►
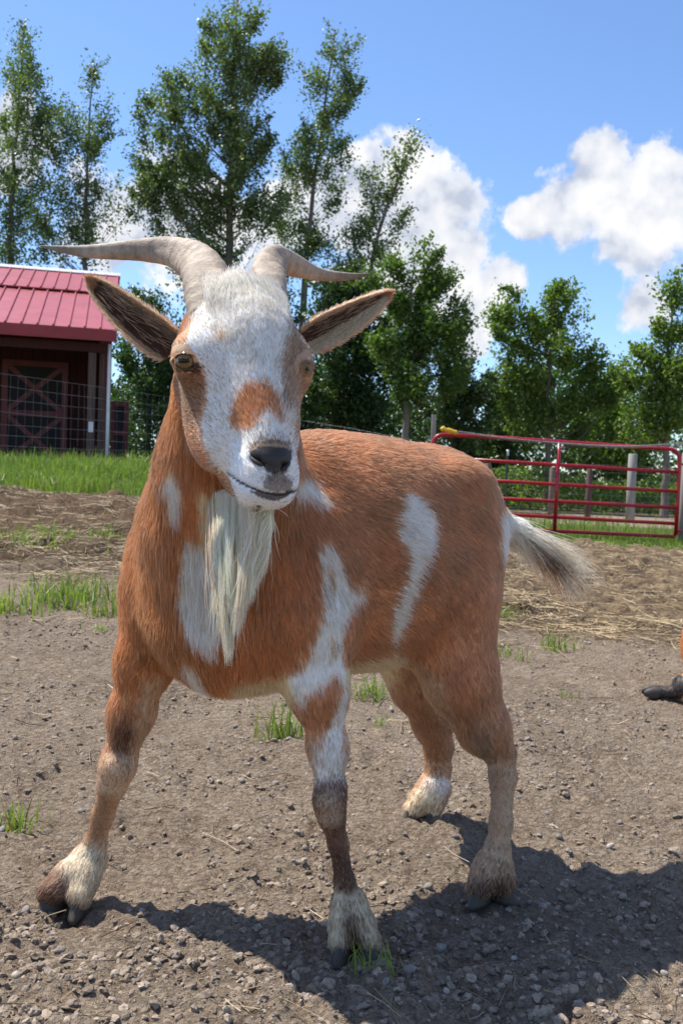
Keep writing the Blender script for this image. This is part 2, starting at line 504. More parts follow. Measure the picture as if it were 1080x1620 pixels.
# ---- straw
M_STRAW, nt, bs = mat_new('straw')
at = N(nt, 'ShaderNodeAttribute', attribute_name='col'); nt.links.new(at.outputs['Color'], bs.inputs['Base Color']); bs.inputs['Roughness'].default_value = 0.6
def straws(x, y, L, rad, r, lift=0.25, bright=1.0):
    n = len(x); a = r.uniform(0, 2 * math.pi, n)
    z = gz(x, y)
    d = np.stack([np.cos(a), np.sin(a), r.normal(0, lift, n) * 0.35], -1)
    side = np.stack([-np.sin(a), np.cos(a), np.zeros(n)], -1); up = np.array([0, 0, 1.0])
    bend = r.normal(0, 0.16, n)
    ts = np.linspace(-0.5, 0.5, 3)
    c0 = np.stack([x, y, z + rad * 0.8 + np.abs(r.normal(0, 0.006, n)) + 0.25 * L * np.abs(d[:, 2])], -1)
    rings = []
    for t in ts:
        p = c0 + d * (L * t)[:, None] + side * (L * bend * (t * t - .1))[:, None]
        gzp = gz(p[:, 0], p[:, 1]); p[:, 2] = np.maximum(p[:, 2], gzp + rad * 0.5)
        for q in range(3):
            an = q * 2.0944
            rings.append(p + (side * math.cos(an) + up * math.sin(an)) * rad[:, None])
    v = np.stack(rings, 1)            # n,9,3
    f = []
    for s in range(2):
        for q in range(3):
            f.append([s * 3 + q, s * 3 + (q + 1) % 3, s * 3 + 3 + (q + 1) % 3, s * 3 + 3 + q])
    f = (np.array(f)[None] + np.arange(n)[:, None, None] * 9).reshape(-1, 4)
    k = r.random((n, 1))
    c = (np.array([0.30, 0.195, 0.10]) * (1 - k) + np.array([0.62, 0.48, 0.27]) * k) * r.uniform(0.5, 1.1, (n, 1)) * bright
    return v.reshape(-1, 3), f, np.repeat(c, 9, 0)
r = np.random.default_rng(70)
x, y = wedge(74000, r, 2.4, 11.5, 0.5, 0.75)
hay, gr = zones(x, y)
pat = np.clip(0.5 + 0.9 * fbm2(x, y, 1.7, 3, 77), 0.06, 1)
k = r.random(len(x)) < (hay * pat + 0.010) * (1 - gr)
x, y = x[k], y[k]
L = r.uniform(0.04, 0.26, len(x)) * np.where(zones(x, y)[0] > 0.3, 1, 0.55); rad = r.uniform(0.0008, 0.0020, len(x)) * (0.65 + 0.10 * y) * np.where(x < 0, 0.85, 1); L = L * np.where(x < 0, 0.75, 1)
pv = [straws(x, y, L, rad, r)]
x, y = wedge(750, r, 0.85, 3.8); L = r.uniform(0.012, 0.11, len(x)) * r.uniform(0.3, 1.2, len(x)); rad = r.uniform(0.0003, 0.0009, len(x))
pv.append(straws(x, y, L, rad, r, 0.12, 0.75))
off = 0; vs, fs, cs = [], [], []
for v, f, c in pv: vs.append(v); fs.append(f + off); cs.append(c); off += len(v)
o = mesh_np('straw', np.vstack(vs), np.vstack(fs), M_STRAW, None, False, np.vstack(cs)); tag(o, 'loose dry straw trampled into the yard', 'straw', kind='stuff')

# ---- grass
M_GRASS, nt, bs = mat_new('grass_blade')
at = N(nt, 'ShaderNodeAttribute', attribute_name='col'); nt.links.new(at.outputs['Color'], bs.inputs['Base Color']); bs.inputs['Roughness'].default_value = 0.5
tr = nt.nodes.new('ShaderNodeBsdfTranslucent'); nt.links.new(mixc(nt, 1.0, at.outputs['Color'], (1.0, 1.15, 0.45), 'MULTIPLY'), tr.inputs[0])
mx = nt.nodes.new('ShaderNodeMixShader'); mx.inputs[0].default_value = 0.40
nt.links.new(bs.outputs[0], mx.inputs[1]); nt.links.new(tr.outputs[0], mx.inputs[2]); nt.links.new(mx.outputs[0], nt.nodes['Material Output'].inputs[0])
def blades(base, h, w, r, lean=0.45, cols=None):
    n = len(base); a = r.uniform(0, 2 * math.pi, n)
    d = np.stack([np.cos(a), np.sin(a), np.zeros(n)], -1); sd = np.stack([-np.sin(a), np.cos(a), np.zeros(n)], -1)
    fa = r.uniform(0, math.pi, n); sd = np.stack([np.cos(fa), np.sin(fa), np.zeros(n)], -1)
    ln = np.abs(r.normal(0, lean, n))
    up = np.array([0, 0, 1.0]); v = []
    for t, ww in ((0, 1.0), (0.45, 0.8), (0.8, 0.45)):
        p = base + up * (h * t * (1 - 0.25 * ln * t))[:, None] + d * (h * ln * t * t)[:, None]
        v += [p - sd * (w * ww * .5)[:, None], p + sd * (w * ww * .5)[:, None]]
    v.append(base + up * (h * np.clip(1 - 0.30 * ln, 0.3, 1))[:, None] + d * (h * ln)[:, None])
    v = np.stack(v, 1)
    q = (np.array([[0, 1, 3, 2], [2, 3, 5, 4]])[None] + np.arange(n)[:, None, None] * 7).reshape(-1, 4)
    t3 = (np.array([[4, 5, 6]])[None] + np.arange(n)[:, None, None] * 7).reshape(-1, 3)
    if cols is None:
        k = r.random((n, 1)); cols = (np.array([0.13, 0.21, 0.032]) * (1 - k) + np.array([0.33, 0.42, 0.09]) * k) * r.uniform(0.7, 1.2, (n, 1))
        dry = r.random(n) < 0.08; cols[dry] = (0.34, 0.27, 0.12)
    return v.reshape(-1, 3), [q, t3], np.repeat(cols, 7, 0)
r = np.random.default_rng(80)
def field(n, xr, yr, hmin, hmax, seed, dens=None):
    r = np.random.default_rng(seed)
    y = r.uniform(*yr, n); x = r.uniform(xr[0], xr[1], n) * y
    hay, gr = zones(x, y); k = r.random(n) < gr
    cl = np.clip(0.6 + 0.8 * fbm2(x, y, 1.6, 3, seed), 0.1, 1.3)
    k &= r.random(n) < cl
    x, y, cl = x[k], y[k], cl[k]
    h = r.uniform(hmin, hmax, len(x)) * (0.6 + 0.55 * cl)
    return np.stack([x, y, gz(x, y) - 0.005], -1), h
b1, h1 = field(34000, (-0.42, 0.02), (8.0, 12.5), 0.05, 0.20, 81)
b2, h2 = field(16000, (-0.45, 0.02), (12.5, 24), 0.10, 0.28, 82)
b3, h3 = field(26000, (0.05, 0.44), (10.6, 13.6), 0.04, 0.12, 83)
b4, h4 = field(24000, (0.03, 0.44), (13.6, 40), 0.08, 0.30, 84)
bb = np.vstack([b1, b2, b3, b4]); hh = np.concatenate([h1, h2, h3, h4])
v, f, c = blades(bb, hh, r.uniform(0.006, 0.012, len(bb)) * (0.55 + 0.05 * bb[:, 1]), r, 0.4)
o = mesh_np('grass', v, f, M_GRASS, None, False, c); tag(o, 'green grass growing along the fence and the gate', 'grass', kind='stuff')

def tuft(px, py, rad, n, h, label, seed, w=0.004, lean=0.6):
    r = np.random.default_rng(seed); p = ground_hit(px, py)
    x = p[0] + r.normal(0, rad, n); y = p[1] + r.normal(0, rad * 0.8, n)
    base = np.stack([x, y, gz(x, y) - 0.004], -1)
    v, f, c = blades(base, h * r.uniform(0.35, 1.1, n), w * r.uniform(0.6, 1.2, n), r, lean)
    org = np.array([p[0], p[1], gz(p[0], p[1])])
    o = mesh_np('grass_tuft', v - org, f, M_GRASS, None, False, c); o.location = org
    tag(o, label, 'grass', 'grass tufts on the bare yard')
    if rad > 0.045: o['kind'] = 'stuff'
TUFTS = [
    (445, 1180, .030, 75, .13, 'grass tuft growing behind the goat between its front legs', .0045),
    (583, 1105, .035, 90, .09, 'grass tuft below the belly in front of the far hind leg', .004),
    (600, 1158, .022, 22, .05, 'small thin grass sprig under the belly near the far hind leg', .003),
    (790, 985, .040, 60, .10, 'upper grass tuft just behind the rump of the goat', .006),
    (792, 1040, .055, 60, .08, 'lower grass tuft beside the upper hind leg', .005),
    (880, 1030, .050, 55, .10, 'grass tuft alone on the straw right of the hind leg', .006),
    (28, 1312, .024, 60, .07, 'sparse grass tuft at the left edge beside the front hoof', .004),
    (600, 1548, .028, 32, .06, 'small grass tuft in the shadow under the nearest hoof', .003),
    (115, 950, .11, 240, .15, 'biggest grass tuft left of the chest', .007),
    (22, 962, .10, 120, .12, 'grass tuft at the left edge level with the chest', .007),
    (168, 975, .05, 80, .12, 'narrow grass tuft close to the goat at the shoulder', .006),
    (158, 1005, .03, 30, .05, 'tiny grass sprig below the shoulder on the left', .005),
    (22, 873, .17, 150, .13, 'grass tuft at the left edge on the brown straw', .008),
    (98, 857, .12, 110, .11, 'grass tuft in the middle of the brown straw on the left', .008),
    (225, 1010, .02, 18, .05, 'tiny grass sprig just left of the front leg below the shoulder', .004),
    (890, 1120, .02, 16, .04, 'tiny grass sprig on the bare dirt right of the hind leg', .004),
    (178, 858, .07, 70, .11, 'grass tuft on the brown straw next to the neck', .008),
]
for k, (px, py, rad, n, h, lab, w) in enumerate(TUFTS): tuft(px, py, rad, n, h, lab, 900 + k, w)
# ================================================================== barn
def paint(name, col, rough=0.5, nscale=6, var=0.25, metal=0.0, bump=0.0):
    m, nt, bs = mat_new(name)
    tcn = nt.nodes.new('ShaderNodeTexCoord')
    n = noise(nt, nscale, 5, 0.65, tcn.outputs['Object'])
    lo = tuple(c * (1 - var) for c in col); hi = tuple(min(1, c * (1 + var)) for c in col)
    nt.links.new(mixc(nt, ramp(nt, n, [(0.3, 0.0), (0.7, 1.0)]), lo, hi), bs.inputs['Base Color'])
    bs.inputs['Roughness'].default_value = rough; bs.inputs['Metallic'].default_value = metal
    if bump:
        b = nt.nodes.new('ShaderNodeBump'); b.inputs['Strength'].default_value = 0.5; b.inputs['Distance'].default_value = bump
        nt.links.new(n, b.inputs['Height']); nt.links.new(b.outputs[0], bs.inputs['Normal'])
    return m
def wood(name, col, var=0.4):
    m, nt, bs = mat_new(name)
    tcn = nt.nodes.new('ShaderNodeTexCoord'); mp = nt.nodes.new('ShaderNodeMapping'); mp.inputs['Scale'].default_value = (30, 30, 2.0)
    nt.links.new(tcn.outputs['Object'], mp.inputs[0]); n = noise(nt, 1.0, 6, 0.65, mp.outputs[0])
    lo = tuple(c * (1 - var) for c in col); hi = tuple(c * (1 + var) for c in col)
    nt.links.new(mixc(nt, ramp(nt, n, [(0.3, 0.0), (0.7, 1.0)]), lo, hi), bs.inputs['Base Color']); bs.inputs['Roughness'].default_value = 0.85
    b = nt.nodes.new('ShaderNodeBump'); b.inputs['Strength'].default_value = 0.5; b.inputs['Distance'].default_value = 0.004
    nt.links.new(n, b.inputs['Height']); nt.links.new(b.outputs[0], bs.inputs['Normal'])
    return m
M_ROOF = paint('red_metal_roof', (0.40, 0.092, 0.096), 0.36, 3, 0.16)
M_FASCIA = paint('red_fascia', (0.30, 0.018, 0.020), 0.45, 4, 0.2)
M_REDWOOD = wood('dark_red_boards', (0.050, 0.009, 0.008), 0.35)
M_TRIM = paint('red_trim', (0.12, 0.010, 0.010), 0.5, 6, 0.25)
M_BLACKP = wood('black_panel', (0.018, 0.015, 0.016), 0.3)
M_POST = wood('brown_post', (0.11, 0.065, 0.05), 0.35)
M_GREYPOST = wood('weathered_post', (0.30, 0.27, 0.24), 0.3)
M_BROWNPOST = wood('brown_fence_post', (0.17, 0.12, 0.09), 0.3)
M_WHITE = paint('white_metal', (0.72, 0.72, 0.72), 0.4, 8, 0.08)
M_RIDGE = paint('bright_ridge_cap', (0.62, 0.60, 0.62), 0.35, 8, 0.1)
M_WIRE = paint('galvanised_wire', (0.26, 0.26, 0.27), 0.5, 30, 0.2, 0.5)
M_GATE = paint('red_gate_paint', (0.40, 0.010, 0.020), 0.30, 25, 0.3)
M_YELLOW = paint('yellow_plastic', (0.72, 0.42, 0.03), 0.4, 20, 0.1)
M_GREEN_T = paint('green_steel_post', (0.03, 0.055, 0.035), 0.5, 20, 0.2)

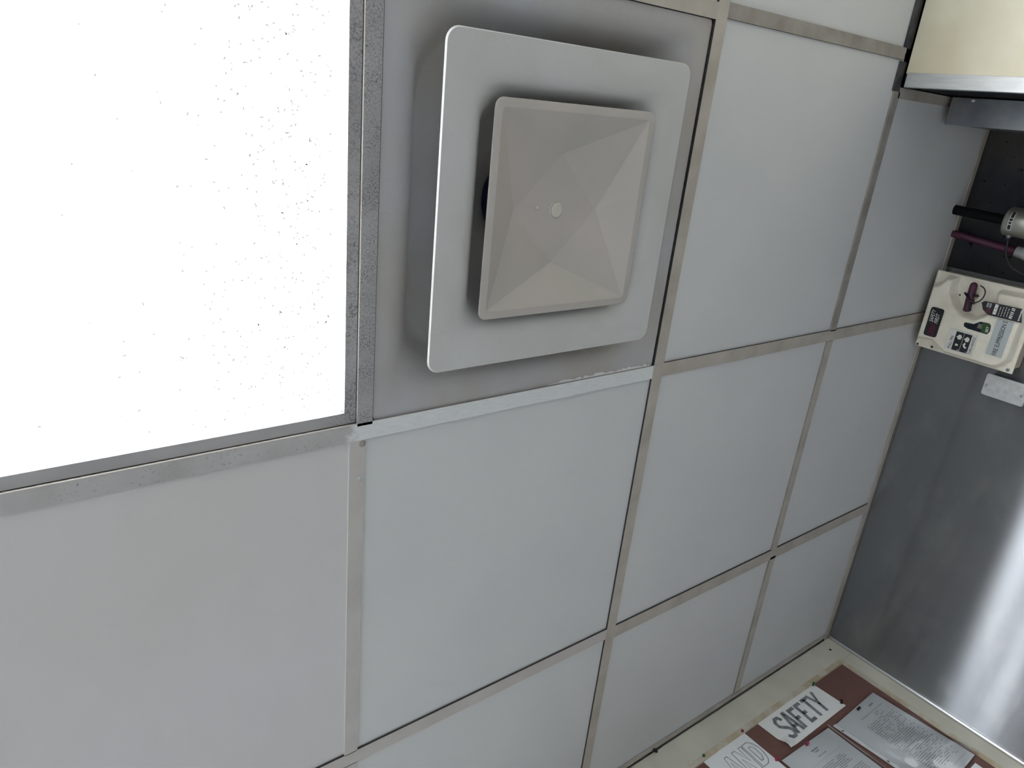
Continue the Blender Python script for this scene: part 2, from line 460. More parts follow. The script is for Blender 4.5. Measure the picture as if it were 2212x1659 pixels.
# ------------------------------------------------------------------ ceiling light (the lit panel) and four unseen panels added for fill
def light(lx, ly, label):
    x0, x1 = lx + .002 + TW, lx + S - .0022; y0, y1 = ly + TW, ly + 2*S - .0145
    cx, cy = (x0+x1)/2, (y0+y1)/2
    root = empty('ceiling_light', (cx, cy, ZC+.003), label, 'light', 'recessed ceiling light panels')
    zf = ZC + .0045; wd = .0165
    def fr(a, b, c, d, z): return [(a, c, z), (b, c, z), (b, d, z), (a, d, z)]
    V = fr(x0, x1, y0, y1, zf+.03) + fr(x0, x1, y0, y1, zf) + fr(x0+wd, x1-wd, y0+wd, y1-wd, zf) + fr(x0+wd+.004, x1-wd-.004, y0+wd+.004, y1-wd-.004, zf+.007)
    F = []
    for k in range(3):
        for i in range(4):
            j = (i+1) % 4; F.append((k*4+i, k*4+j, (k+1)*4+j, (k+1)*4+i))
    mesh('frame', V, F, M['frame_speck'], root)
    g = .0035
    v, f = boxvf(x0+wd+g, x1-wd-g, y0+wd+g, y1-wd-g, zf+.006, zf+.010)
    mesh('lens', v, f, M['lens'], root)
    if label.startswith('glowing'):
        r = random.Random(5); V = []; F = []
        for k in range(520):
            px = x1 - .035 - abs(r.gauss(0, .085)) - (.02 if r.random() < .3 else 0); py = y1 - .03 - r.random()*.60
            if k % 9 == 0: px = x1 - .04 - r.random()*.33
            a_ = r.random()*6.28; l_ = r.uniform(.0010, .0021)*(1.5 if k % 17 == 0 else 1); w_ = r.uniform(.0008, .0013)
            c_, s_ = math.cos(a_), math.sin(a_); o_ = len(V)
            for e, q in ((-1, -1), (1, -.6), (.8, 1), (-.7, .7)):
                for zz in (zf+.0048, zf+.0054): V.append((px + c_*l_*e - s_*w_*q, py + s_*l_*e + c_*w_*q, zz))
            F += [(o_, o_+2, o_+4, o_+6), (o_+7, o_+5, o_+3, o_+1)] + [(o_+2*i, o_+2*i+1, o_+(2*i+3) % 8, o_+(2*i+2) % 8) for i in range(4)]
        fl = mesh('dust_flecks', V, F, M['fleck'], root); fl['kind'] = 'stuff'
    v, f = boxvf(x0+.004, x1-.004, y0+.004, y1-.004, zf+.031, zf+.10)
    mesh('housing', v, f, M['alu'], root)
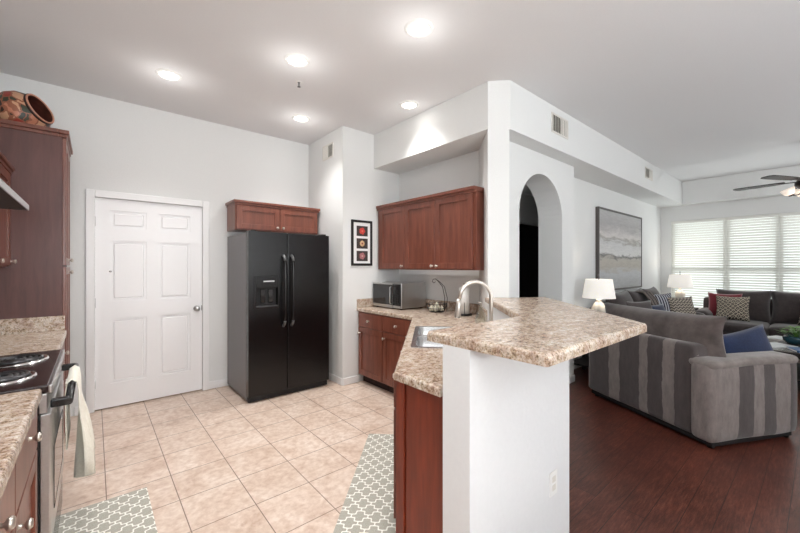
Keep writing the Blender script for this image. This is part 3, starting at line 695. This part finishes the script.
◄
Print once more, exactly, the lines from the one with "Continue the Blender" through the last line of the data, both ends included, without any pictures.

Continue the Blender Python script for this scene: part 2, from line 460. More parts follow. The script is for Blender 4.5. Measure the picture as if it were 2212x1659 pixels.
# ------------------------------------------------------------------ ceiling light (the lit panel) and four unseen panels added for fill
def light(lx, ly, label):
    x0, x1 = lx + .002 + TW, lx + S - .0022; y0, y1 = ly + TW, ly + 2*S - .0145
    cx, cy = (x0+x1)/2, (y0+y1)/2
    root = empty('ceiling_light', (cx, cy, ZC+.003), label, 'light', 'recessed ceiling light panels')
    zf = ZC + .0045; wd = .0165
    def fr(a, b, c, d, z): return [(a, c, z), (b, c, z), (b, d, z), (a, d, z)]
    V = fr(x0, x1, y0, y1, zf+.03) + fr(x0, x1, y0, y1, zf) + fr(x0+wd, x1-wd, y0+wd, y1-wd, zf) + fr(x0+wd+.004, x1-wd-.004, y0+wd+.004, y1-wd-.004, zf+.007)
    F = []
    for k in range(3):
        for i in range(4):
            j = (i+1) % 4; F.append((k*4+i, k*4+j, (k+1)*4+j, (k+1)*4+i))
    mesh('frame', V, F, M['frame_speck'], root)
    g = .0035
    v, f = boxvf(x0+wd+g, x1-wd-g, y0+wd+g, y1-wd-g, zf+.006, zf+.010)
    mesh('lens', v, f, M['lens'], root)
    if label.startswith('glowing'):
        r = random.Random(5); V = []; F = []
        for k in range(520):
            px = x1 - .035 - abs(r.gauss(0, .085)) - (.02 if r.random() < .3 else 0); py = y1 - .03 - r.random()*.60
            if k % 9 == 0: px = x1 - .04 - r.random()*.33
            a_ = r.random()*6.28; l_ = r.uniform(.0010, .0021)*(1.5 if k % 17 == 0 else 1); w_ = r.uniform(.0008, .0013)
            c_, s_ = math.cos(a_), math.sin(a_); o_ = len(V)
            for e, q in ((-1, -1), (1, -.6), (.8, 1), (-.7, .7)):
                for zz in (zf+.0048, zf+.0054): V.append((px + c_*l_*e - s_*w_*q, py + s_*l_*e + c_*w_*q, zz))
            F += [(o_, o_+2, o_+4, o_+6), (o_+7, o_+5, o_+3, o_+1)] + [(o_+2*i, o_+2*i+1, o_+(2*i+3) % 8, o_+(2*i+2) % 8) for i in range(4)]
        fl = mesh('dust_flecks', V, F, M['fleck'], root); fl['kind'] = 'stuff'
    v, f = boxvf(x0+.004, x1-.004, y0+.004, y1-.004, zf+.031, zf+.10)
    mesh('housing', v, f, M['alu'], root)
Keep writing the Blender script for this image. This is part 3, starting at line 695. This part finishes the script.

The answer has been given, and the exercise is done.